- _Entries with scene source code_
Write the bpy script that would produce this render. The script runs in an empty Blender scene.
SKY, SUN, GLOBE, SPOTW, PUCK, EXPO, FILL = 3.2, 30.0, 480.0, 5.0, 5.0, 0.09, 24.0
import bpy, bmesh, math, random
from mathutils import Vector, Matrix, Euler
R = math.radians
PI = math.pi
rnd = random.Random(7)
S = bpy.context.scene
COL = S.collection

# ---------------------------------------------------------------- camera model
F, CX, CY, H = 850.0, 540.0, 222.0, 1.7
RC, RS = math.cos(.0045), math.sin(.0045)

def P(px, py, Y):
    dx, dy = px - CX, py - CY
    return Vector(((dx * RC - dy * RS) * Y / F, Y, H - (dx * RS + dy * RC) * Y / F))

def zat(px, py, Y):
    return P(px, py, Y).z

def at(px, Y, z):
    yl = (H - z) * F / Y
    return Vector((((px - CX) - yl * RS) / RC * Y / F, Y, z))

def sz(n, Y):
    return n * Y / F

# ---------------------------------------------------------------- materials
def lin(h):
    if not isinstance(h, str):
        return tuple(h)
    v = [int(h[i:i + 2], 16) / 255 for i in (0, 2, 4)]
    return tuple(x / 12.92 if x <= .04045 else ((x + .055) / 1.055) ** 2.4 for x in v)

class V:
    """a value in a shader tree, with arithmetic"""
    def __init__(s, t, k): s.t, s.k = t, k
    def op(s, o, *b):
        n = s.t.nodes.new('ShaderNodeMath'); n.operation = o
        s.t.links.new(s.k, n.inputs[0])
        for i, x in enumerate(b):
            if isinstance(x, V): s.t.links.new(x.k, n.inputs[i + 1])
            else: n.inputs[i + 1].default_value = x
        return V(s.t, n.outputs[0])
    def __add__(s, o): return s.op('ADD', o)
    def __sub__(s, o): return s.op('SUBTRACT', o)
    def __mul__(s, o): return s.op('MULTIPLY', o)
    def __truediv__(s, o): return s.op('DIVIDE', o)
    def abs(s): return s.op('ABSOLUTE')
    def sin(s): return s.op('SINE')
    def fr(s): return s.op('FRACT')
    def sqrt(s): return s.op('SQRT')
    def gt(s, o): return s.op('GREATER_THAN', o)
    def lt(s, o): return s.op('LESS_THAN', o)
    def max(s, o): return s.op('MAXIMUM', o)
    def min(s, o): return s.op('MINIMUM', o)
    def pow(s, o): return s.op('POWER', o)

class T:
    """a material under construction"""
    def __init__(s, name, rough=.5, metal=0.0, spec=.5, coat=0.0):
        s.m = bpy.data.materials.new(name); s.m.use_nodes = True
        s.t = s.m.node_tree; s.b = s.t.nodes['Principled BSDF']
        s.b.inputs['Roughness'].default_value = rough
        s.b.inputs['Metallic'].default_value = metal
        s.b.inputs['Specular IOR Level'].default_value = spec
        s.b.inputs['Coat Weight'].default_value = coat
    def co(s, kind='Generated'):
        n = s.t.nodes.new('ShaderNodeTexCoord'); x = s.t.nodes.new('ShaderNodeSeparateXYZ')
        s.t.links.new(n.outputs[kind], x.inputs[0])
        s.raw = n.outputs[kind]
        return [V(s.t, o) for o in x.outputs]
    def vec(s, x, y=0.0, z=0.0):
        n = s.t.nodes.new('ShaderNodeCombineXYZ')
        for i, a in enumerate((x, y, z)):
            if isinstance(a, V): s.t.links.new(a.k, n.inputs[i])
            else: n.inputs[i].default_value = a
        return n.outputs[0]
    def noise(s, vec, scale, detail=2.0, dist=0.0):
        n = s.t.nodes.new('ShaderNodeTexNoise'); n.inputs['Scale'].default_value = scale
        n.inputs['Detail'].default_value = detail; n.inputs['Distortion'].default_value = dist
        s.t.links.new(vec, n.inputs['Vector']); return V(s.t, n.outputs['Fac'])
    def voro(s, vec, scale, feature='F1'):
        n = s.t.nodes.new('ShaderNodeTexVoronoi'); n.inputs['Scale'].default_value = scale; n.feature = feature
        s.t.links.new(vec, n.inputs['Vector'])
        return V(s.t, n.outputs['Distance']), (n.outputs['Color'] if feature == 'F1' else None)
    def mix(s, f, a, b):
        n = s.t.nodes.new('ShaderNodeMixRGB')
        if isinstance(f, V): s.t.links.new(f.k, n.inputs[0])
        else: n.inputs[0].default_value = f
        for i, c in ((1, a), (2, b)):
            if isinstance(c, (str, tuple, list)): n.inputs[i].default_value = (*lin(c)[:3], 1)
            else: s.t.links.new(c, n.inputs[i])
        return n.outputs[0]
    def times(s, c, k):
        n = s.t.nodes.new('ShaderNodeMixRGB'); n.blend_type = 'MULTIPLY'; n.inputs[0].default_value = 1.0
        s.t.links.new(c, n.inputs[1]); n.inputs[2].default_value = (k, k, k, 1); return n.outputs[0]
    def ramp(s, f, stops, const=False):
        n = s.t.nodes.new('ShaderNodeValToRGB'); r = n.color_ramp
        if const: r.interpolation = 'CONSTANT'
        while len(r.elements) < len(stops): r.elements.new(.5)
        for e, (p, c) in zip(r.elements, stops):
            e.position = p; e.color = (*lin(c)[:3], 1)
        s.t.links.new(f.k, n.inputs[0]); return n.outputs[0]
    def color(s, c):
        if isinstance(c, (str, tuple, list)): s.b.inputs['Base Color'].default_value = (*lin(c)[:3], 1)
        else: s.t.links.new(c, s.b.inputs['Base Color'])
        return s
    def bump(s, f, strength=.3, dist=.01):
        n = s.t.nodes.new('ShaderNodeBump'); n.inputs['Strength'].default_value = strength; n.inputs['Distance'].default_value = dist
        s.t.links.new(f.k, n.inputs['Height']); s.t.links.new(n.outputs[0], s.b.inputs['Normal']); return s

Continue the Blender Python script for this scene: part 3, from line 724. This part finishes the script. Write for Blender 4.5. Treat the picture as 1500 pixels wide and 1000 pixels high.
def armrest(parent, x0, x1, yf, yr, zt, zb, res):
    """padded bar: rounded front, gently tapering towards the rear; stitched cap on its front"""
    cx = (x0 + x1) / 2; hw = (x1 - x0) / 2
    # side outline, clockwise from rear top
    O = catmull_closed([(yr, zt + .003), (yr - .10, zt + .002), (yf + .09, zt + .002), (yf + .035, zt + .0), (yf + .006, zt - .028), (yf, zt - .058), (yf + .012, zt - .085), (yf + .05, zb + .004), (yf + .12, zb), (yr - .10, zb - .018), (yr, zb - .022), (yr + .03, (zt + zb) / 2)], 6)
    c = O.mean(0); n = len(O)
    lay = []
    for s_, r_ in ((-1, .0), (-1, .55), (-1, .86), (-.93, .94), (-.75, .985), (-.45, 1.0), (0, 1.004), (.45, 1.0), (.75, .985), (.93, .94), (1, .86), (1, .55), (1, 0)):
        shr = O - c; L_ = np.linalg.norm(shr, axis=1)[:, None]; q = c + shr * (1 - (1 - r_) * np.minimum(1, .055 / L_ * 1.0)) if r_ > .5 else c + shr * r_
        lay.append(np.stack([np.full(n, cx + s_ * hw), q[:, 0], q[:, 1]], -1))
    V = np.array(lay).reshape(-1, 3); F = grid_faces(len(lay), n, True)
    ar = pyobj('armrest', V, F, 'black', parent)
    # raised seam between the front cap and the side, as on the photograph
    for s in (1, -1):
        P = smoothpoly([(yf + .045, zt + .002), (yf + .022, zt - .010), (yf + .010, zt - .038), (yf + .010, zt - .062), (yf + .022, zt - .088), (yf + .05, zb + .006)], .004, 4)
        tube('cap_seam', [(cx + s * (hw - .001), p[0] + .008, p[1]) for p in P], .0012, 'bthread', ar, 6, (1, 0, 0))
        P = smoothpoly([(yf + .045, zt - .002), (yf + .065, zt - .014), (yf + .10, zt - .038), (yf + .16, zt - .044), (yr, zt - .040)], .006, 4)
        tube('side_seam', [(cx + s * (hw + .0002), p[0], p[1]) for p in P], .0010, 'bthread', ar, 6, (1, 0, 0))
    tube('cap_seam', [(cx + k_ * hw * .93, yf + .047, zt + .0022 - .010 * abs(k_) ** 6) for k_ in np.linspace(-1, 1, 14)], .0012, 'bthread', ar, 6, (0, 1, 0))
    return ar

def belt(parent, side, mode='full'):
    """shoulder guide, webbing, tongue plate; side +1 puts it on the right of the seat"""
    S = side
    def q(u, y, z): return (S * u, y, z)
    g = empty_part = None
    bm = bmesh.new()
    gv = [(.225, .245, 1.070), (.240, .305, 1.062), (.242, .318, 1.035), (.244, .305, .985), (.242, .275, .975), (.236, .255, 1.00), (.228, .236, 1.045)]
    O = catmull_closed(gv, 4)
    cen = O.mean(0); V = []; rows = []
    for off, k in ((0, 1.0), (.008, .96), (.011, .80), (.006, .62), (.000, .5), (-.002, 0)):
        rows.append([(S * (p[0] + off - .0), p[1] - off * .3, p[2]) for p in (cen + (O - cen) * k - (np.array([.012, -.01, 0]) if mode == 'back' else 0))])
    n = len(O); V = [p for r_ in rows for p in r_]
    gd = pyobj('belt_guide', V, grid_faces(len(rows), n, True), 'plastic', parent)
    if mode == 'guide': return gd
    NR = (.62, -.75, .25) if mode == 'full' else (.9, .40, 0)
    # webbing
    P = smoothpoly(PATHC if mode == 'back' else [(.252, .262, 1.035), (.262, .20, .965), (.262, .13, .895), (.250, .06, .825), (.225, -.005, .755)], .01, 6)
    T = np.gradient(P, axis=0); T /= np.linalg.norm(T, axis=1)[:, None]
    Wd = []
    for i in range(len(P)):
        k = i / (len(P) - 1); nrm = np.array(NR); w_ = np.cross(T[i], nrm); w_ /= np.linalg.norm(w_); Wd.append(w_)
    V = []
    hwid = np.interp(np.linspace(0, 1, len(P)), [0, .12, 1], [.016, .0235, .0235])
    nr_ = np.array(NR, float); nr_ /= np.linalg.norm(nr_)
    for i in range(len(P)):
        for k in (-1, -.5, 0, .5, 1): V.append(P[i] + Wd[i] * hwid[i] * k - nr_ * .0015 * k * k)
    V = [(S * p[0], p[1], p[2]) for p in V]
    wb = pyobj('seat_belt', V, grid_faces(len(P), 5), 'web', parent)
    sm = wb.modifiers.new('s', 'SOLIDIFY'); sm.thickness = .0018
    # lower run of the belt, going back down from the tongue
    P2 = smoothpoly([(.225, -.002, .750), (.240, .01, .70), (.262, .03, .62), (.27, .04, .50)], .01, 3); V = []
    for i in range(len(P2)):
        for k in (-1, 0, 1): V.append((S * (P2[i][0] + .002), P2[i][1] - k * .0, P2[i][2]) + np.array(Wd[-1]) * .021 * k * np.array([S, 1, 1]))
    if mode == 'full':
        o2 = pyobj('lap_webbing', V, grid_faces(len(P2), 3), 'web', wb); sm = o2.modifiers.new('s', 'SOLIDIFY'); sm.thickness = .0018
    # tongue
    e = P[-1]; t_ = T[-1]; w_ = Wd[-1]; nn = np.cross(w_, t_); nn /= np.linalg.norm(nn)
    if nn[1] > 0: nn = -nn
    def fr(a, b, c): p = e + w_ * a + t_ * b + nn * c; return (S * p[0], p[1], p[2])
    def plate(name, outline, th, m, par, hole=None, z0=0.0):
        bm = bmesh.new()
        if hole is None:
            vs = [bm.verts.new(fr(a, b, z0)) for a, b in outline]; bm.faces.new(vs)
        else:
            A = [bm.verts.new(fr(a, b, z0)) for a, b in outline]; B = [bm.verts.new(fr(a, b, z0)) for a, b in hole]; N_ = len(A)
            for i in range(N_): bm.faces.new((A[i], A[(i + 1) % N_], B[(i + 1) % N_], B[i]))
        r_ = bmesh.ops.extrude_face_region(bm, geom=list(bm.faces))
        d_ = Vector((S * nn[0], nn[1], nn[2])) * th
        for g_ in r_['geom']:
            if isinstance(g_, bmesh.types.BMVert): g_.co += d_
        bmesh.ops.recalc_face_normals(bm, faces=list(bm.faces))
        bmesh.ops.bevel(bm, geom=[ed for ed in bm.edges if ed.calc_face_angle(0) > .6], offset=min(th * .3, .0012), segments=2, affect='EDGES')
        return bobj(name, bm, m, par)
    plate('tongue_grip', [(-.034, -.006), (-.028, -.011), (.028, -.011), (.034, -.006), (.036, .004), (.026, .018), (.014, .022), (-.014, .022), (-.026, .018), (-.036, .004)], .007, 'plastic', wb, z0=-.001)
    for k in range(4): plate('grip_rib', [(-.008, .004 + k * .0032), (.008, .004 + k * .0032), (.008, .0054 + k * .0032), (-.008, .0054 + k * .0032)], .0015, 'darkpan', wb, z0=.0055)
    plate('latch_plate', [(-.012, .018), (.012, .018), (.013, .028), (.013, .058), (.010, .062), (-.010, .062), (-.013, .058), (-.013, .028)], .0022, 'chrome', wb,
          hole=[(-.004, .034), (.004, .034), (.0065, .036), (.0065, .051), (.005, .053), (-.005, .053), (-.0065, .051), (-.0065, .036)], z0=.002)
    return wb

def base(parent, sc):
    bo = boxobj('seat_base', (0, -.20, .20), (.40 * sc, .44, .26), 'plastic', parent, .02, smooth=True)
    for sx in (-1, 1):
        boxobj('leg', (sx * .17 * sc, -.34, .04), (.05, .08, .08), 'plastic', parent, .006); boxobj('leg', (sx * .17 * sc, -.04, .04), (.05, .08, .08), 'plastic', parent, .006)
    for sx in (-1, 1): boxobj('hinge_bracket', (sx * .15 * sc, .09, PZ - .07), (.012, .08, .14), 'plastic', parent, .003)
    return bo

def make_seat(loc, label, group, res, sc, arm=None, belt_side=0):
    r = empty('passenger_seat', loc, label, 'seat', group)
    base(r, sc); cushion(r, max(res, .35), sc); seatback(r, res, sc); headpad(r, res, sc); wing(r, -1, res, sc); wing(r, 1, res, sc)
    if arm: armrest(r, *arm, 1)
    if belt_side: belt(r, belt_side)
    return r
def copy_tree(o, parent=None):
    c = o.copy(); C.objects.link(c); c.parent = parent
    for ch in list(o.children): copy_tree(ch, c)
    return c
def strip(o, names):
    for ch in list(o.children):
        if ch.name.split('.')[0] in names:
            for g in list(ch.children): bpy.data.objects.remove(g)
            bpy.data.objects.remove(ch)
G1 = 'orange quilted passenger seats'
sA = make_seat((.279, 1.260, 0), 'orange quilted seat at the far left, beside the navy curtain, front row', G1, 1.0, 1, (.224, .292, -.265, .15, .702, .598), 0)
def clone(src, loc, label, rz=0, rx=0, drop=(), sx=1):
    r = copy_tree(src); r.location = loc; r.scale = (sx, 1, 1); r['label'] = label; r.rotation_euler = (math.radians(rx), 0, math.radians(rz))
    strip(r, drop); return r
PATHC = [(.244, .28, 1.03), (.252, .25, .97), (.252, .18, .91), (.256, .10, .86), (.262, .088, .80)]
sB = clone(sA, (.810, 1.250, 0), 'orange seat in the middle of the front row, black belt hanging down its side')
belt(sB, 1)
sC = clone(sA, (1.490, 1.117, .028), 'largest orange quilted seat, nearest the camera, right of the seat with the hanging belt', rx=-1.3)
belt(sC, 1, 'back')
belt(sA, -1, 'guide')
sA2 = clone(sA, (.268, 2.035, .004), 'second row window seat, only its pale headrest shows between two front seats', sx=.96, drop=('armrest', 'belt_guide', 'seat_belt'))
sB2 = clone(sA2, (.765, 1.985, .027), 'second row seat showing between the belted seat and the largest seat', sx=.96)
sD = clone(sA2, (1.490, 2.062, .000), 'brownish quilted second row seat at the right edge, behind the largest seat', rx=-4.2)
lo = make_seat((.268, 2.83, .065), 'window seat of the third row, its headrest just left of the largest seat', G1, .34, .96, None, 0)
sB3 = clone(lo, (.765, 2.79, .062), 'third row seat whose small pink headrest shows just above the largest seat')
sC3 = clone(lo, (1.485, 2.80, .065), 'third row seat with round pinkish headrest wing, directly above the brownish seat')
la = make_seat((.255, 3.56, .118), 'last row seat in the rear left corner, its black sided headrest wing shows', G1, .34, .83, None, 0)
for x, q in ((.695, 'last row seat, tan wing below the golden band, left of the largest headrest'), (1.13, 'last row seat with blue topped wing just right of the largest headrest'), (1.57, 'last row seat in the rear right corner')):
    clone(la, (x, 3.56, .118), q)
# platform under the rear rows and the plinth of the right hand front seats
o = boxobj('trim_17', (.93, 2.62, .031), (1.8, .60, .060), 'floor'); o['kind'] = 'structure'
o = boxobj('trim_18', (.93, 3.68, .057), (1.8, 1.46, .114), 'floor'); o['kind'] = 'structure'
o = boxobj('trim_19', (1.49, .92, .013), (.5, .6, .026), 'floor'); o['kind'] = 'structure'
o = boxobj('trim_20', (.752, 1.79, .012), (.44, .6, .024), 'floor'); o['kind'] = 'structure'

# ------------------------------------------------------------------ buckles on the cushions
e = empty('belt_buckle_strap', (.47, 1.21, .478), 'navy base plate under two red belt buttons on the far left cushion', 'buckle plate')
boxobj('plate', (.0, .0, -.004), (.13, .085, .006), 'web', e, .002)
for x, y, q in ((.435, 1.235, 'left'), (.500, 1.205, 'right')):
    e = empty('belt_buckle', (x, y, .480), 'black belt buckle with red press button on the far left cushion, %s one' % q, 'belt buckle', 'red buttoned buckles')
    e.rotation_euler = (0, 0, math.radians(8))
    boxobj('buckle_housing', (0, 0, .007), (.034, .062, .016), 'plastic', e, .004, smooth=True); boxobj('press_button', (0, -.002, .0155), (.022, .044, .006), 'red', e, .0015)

- _TASK DESCRIPTION_
Take the lines from the first line of the records through the line holding "def pow(s, o): return s.op('POWER', o)", both included, and please reproduce them exactly with nothing added.

- _REPLY_
Write the bpy script that would produce this render. The script runs in an empty Blender scene.
SKY, SUN, GLOBE, SPOTW, PUCK, EXPO, FILL = 3.2, 30.0, 480.0, 5.0, 5.0, 0.09, 24.0
import bpy, bmesh, math, random
from mathutils import Vector, Matrix, Euler
R = math.radians
PI = math.pi
rnd = random.Random(7)
S = bpy.context.scene
COL = S.collection

# ---------------------------------------------------------------- camera model
F, CX, CY, H = 850.0, 540.0, 222.0, 1.7
RC, RS = math.cos(.0045), math.sin(.0045)

def P(px, py, Y):
    dx, dy = px - CX, py - CY
    return Vector(((dx * RC - dy * RS) * Y / F, Y, H - (dx * RS + dy * RC) * Y / F))

def zat(px, py, Y):
    return P(px, py, Y).z

def at(px, Y, z):
    yl = (H - z) * F / Y
    return Vector((((px - CX) - yl * RS) / RC * Y / F, Y, z))

def sz(n, Y):
    return n * Y / F

# ---------------------------------------------------------------- materials
def lin(h):
    if not isinstance(h, str):
        return tuple(h)
    v = [int(h[i:i + 2], 16) / 255 for i in (0, 2, 4)]
    return tuple(x / 12.92 if x <= .04045 else ((x + .055) / 1.055) ** 2.4 for x in v)

class V:
    """a value in a shader tree, with arithmetic"""
    def __init__(s, t, k): s.t, s.k = t, k
    def op(s, o, *b):
        n = s.t.nodes.new('ShaderNodeMath'); n.operation = o
        s.t.links.new(s.k, n.inputs[0])
        for i, x in enumerate(b):
            if isinstance(x, V): s.t.links.new(x.k, n.inputs[i + 1])
            else: n.inputs[i + 1].default_value = x
        return V(s.t, n.outputs[0])
    def __add__(s, o): return s.op('ADD', o)
    def __sub__(s, o): return s.op('SUBTRACT', o)
    def __mul__(s, o): return s.op('MULTIPLY', o)
    def __truediv__(s, o): return s.op('DIVIDE', o)
    def abs(s): return s.op('ABSOLUTE')
    def sin(s): return s.op('SINE')
    def fr(s): return s.op('FRACT')
    def sqrt(s): return s.op('SQRT')
    def gt(s, o): return s.op('GREATER_THAN', o)
    def lt(s, o): return s.op('LESS_THAN', o)
    def max(s, o): return s.op('MAXIMUM', o)
    def min(s, o): return s.op('MINIMUM', o)
    def pow(s, o): return s.op('POWER', o)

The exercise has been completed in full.